A. Sens moral et raison pratique

Le modèle proposé repose sur deux hypothèses. La première concerne la notion de décision rationnelle, à laquelle Boltanski et Thévenot proposent de substituer la notion de décision raisonnable, légitime et justifiable 159, s’inscrivant en cela dans le même cadre théorique que celui proposé jusqu’à présent. Les personnes poursuivent leurs propres fins et développent des moyens pour y parvenir (approche conséquentialiste), mais elles s’interrogent également sur la légitimité de leurs actions. La rationalité intéressée n’est qu’une forme parmi une pluralité de justifications possibles de l’action. Les acteurs ne poursuivent pas seulement leur intérêt personnel ; ils sont également des « êtres moraux », non pas au sens d’une attitude bienveillante, mais au sens où ils « sont capables de s’abstraire de leurs particularités pour s’entendre sur des biens extérieurs dont la liste et la définition sont générales » [Boltanski et Thévenot, 1991, p. 43]160.
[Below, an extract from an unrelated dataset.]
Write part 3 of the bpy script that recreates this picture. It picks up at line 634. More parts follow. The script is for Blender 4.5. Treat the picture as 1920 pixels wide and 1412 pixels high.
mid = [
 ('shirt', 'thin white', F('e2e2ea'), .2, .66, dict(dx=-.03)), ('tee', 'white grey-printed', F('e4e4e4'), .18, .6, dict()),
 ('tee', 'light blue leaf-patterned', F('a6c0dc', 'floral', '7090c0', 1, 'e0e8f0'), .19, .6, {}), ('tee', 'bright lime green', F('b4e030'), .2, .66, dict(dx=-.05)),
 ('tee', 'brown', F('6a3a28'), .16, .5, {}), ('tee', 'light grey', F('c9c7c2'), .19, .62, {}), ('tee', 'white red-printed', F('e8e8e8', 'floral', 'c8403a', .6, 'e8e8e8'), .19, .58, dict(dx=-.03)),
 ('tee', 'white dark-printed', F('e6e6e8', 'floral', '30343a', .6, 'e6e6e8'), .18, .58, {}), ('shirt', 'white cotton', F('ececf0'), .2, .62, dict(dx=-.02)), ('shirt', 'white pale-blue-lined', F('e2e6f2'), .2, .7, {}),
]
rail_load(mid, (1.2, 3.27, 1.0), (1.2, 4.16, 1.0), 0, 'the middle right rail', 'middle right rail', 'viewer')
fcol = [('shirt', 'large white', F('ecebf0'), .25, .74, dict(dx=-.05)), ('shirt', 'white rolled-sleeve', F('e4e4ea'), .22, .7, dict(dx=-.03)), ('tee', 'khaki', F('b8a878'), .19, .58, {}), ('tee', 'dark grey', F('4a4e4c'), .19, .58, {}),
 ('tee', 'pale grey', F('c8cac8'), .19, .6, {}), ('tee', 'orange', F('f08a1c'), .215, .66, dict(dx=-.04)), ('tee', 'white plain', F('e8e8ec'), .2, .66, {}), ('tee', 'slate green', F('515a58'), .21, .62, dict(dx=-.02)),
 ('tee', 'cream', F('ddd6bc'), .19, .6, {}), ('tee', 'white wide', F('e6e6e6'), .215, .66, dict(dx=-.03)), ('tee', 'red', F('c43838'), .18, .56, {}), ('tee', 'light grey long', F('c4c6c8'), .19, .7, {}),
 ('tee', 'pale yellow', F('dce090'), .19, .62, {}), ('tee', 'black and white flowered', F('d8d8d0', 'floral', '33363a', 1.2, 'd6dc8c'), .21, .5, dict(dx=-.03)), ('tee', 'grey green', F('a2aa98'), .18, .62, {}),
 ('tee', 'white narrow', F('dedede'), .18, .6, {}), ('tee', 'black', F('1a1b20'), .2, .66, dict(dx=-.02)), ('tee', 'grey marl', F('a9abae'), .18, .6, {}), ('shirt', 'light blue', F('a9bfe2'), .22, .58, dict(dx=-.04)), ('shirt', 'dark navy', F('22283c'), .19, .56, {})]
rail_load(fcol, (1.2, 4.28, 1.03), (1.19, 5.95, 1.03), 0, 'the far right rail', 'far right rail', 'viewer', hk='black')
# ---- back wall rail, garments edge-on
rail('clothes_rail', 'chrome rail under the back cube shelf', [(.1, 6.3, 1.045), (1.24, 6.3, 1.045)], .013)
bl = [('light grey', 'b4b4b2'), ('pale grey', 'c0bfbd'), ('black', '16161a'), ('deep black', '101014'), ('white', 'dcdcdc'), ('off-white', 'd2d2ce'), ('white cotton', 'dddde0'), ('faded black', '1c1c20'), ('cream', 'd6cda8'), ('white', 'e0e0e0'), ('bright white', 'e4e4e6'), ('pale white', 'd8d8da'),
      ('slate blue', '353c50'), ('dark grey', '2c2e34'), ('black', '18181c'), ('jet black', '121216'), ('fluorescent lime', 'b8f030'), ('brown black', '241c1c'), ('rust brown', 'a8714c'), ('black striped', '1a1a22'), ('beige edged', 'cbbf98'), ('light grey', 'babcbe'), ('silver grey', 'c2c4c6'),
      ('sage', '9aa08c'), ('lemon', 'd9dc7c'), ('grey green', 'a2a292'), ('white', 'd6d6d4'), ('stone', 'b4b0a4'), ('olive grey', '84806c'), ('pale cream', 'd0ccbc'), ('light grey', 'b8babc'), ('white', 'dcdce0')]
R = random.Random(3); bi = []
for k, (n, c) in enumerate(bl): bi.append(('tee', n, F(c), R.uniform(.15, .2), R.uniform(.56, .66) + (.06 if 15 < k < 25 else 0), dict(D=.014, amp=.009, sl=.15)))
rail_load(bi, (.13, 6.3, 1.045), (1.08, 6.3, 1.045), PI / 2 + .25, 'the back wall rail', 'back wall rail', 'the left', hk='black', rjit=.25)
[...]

Toutefois, s’il y a pluralité de justifications possibles de l’action, comment une coordination est-elle envisageable ? Une seconde hypothèse est alors proposée : il y a diversité de justifications, mais le nombre d’espaces de justification, qualifiés encore de cités 161, est quant à lui limité. Face à l’incertitude et face au besoin de l’approbation d’autrui, les personnes ont nécessairement recours à des « ordres » préétablis ; elles s’appuient sur ‘« des objets pour confectionner des ordres et, inversement, consolident les objets en les attachant aux ordres construits » [Boltanski et Thévenot, 1991, p. 31]’. La coordination est alors possible au sein de chaque cité, ce qui évite de tomber dans un relativisme absolu. Le modèle inventorie six cités distinctes, qui renvoient à autant de situations de la vie quotidienne : scènes de vie privée (cité domestique), relations marchandes (cité marchande), activité productive (cité industrielle), solidarité collective et bien commun (cité civique), créativité et expression artistique (cité inspirée), et enfin activité médiatique (cité du renom).

Pour converger vers un accord, les personnes doivent faire référence à quelque chose qui les dépasse, ce que les auteurs appellent un principe d’équivalence. Plus précisément, déterminer ce qui est légitime et ce qui ne l’est pas, suppose, en amont, une définition de ce qui fait la « valeur » des choses et des personnes, ce qu’ils appellent la grandeur des personnes. Chaque cité se distingue par des critères d’évaluation de la grandeur qui lui sont propres. Chaque cité s’apparente finalement à un référentiel, permettant d’argumenter, d’établir des priorités, d’évaluer les mérites, les droits et les créances de chacun [Kellerhals et alii, 1997, p. 32]. Ainsi, la cité domestique met en exergue le respect de la tradition et de la hiérarchie, l’honneur et la loyauté envers le groupe, ainsi que la confiance et la proximité. La cité marchande privilégie le profit, la richesse matérielle et la concurrence. La cité civique met au premier plan la conscience collective, l’engagement et la responsabilité. La cité du renom est basée sur l’opinion des autres, la recherche de considération et le succès médiatique. La cité industrielle repose sur l’efficacité, la performance technique et la productivité. Enfin la cité de l’inspiration se préoccupe avant tout de créativité et de valeur artistique.

Notes
159.

Une action « justifiable » est définie comme une action « propice à la coordination parce qu’elle se prête à un jugement, c’est-à-dire une appréciation dépassant les singularités de la circonstance et de la personne qui apprécie, action dont on peut rendre compte à soi-même et aux autres ” [Thévenot, 1989, pp. 147-148].

160.

Cette multiplicité des formes de coordination et des raisons d’agir renvoie à la notion de métapréférence, évoquée aux chap. 1 (sect. 2) et 4 (sect. 1). Laurent Thévenot fait lui-même le rapprochement [1989, p. 153].

161.

Le terme de cité vise à comparer la construction de l’équilibre (qu’il soit économique ou social) « avec la tradition classique en philosophie politique, de mise au jour des fondements d’un ordre dans la cité ” [Thévenot, 1989, p. 153].